What is required: Leave out the pictures and repeat exactly the lines between the one containing "Generate a Blender" and the one containing "scene.camera = cam", inclusive.

## Start Exercise inputs

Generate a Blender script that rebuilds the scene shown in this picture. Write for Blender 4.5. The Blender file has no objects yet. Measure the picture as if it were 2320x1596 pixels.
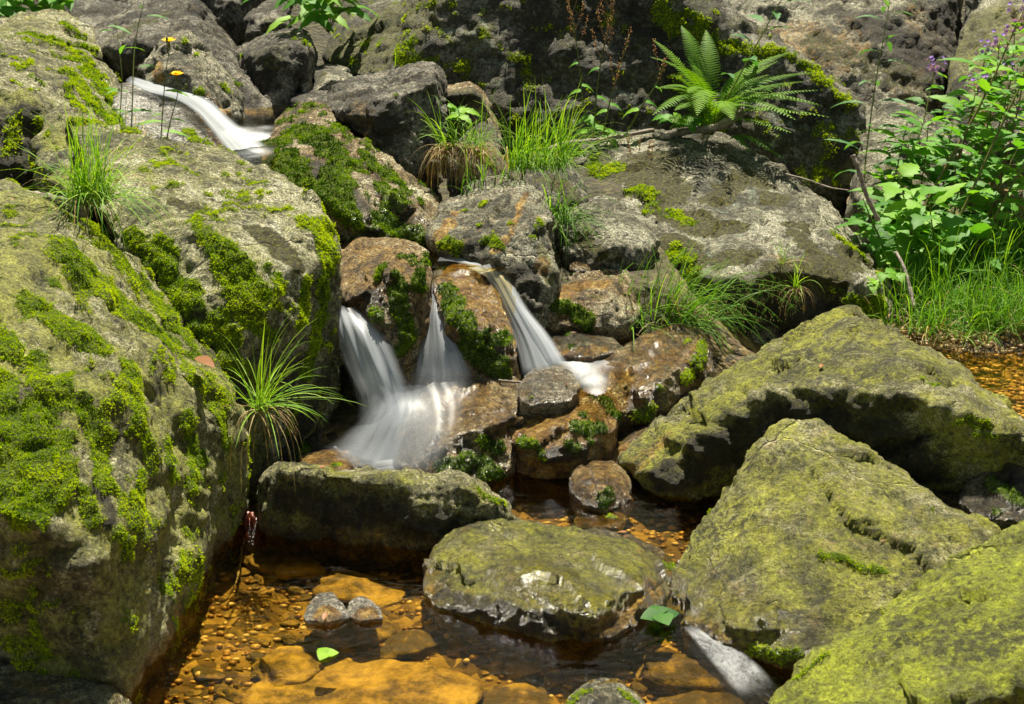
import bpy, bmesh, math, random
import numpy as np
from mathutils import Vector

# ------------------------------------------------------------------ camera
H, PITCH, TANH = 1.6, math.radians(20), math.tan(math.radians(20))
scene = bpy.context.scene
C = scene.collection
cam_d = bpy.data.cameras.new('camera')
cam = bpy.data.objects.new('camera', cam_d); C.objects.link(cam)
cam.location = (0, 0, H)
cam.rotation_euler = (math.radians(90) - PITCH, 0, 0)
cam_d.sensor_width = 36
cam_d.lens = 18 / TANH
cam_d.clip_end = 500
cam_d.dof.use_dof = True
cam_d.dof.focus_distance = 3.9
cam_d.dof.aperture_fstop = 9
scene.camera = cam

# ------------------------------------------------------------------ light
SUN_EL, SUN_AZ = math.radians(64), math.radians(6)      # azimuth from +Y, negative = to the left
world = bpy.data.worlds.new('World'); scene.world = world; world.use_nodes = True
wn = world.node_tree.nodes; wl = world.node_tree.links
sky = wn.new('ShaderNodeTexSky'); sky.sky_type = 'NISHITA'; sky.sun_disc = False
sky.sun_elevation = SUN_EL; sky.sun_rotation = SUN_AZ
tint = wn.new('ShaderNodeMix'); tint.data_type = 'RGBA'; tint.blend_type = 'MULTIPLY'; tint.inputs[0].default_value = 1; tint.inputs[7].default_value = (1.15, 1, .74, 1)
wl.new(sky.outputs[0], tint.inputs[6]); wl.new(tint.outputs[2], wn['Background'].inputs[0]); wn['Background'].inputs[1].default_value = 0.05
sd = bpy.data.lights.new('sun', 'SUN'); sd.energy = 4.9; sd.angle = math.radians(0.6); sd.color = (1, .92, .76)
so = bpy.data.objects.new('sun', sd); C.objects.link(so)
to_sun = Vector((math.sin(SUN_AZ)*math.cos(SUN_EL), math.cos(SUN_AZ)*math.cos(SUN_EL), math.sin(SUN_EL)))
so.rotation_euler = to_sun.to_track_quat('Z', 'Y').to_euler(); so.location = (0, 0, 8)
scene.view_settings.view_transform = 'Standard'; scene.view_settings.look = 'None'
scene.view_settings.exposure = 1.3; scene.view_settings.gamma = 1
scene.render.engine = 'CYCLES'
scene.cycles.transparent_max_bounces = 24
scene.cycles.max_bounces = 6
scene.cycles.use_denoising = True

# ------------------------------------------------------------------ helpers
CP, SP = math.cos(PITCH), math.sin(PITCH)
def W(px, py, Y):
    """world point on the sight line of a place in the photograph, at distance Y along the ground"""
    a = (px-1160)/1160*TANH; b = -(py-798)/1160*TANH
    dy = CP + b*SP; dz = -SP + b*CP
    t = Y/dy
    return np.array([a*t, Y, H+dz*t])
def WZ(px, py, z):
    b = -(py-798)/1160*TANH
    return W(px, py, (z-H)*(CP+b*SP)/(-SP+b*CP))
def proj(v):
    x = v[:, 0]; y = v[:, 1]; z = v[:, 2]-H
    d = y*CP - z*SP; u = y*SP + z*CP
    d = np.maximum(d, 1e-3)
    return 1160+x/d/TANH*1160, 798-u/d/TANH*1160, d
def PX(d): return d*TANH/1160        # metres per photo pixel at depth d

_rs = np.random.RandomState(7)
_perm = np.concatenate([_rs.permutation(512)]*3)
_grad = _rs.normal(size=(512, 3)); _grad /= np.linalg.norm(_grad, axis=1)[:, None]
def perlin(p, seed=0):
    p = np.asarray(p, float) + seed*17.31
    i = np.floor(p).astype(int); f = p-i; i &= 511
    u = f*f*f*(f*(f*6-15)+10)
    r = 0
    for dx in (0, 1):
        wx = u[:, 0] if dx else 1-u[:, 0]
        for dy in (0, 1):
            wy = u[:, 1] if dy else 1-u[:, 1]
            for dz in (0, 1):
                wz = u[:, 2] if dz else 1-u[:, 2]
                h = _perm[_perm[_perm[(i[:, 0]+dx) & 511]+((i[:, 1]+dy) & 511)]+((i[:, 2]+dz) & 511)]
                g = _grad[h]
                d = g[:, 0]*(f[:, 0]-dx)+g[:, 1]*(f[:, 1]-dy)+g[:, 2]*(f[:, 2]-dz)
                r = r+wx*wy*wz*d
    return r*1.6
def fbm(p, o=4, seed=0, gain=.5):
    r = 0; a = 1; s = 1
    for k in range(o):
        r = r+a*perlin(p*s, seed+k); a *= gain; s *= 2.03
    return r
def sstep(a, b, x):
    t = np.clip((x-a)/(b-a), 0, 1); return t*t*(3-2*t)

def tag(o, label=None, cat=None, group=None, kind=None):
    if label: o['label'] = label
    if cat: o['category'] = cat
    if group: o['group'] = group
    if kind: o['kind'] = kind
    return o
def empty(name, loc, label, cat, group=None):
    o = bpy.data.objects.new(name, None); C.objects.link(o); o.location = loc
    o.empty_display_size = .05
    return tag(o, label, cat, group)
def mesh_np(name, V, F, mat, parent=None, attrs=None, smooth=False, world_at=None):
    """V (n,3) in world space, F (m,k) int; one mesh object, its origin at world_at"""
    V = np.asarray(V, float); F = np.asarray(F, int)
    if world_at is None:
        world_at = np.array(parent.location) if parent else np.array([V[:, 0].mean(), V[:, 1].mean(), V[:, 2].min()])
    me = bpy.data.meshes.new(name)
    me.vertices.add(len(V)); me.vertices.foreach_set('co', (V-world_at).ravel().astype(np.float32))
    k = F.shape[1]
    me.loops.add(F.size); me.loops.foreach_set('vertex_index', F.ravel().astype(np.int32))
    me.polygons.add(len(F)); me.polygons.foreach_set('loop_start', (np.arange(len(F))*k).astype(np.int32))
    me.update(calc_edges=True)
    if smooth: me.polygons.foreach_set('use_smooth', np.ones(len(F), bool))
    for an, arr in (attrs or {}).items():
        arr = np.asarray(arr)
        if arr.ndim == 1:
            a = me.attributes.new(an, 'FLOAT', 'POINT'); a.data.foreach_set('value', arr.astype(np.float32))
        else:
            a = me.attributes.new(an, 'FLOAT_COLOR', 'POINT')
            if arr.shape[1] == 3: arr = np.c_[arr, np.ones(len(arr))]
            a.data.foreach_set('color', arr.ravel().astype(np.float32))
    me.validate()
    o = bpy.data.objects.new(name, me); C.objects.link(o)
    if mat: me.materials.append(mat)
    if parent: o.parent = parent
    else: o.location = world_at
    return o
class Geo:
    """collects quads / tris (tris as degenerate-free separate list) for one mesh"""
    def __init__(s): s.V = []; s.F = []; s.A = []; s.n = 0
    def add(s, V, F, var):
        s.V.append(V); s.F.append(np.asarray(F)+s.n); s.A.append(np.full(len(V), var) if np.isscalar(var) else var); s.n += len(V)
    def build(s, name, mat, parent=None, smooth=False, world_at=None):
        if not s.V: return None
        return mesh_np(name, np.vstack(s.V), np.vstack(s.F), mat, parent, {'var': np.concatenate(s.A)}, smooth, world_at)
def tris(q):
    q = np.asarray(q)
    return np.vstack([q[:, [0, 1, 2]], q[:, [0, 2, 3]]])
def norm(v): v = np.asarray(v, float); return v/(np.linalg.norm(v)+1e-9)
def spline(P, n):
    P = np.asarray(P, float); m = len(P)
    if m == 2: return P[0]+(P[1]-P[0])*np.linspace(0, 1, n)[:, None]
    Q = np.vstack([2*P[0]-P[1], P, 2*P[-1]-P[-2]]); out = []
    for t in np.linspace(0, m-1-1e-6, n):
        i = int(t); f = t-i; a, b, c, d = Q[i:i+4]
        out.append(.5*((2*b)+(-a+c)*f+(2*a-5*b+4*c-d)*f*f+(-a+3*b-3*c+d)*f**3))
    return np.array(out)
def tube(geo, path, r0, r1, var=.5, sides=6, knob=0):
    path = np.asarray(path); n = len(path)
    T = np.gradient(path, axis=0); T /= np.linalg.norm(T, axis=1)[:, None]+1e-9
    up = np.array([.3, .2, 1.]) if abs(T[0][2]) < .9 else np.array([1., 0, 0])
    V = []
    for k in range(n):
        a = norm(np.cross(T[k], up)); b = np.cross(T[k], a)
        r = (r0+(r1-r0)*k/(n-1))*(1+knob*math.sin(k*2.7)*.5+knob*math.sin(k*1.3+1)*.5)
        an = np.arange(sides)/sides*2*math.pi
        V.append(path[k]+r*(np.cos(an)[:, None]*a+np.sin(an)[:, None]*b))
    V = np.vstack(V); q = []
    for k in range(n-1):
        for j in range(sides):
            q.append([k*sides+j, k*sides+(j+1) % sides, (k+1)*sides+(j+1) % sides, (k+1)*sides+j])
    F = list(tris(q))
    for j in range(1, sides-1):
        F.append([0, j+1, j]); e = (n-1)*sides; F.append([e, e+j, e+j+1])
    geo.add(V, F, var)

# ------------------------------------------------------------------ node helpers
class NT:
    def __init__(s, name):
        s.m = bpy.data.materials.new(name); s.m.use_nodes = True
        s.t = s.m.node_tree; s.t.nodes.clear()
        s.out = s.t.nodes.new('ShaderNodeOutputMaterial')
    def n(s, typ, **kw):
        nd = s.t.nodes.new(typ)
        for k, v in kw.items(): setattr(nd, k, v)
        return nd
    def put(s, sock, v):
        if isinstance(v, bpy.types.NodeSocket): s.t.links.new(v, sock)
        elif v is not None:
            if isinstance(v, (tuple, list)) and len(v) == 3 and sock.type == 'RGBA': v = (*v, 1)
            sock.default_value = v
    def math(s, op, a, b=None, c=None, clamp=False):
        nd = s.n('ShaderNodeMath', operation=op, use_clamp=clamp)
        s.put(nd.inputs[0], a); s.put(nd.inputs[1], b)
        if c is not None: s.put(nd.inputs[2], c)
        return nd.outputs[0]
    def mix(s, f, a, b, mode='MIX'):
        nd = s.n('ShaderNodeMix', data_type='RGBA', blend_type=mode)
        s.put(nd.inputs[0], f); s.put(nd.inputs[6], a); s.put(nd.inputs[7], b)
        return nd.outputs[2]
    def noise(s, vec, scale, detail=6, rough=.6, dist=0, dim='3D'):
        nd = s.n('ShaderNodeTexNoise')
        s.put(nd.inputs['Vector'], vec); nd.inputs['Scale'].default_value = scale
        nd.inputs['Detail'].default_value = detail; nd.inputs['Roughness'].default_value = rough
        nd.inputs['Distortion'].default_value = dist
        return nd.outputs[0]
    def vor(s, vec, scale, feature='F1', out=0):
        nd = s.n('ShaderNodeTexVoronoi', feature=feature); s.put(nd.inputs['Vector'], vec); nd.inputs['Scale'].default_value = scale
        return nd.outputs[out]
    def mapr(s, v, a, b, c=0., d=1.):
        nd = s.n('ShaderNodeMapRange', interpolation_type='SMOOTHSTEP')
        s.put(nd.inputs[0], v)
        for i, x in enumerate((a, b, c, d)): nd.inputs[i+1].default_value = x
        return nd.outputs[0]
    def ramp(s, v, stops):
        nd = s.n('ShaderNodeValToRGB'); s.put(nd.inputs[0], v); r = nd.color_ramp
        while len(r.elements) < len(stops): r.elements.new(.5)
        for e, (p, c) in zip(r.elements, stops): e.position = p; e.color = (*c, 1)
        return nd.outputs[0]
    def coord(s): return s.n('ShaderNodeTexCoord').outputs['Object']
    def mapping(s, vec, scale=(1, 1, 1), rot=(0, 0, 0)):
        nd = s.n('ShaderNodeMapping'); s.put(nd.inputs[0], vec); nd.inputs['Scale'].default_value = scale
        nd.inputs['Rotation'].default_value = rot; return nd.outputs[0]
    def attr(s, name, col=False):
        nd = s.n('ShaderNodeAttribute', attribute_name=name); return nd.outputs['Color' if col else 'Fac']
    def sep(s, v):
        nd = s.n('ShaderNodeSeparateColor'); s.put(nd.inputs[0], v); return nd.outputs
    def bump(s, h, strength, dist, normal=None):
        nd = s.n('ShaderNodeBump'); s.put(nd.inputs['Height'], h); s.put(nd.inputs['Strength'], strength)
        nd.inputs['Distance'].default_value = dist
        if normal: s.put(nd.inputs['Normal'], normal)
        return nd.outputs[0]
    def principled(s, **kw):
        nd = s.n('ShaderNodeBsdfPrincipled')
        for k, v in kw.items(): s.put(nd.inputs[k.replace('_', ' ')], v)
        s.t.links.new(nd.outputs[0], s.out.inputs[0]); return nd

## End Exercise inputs
## Start Exercise inputs

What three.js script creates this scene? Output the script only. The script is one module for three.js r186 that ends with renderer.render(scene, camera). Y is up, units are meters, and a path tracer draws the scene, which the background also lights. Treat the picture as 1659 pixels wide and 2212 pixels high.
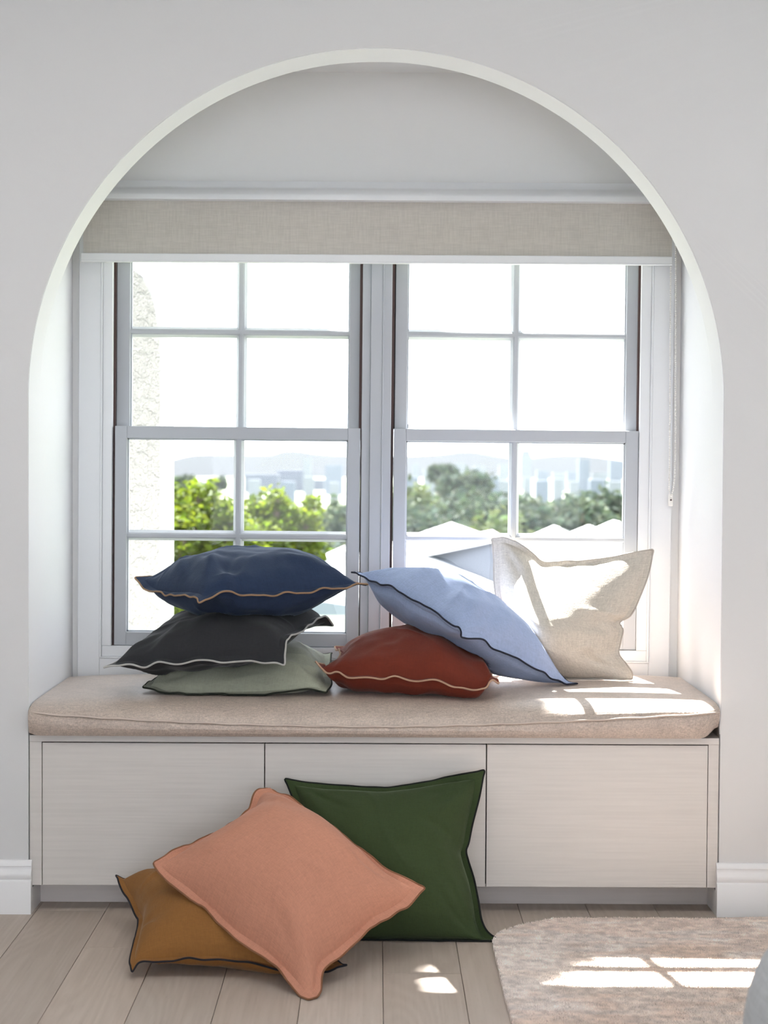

## End Exercise inputs
## Start Exercise inputs

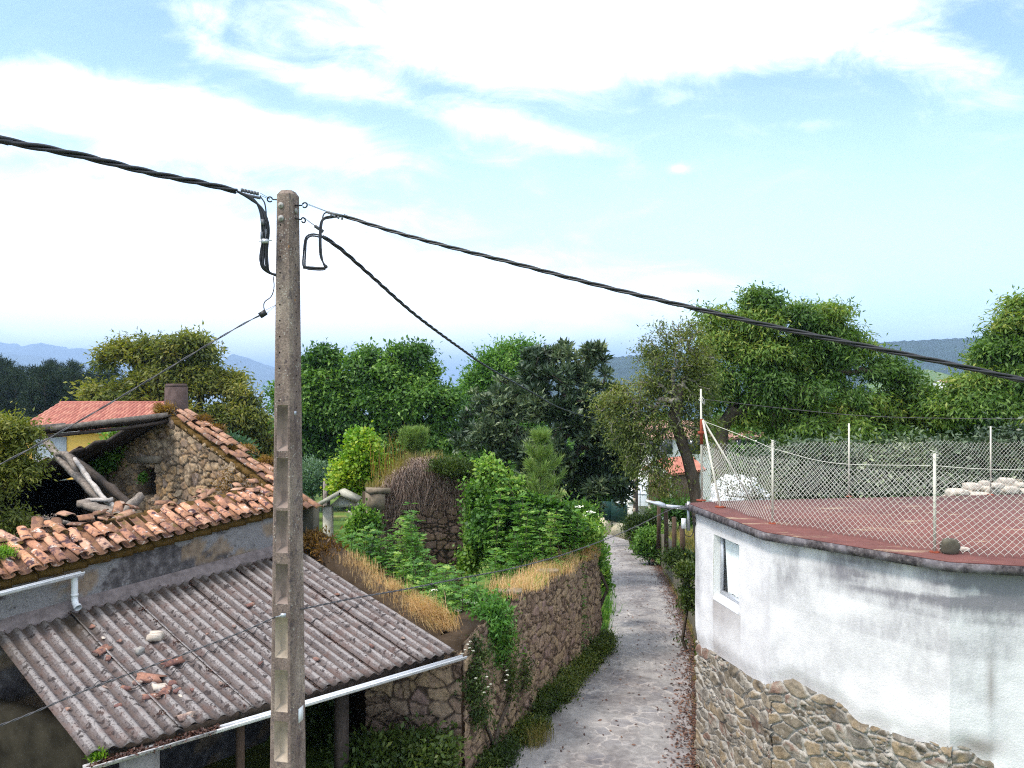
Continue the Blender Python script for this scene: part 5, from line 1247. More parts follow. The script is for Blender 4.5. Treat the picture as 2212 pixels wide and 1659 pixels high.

## End Exercise inputs

Response to this exercise:
Generate a Blender script that rebuilds the scene shown in this picture. Write for Blender 4.5. The Blender file has no objects yet. Measure the picture as if it were 2320x1596 pixels.
import bpy, bmesh, math, random
import numpy as np
from mathutils import Vector

# ------------------------------------------------------------------ camera
H, PITCH, TANH = 1.6, math.radians(20), math.tan(math.radians(20))
scene = bpy.context.scene
C = scene.collection
cam_d = bpy.data.cameras.new('camera')
cam = bpy.data.objects.new('camera', cam_d); C.objects.link(cam)
cam.location = (0, 0, H)
cam.rotation_euler = (math.radians(90) - PITCH, 0, 0)
cam_d.sensor_width = 36
cam_d.lens = 18 / TANH
cam_d.clip_end = 500
cam_d.dof.use_dof = True
cam_d.dof.focus_distance = 3.9
cam_d.dof.aperture_fstop = 9
scene.camera = cam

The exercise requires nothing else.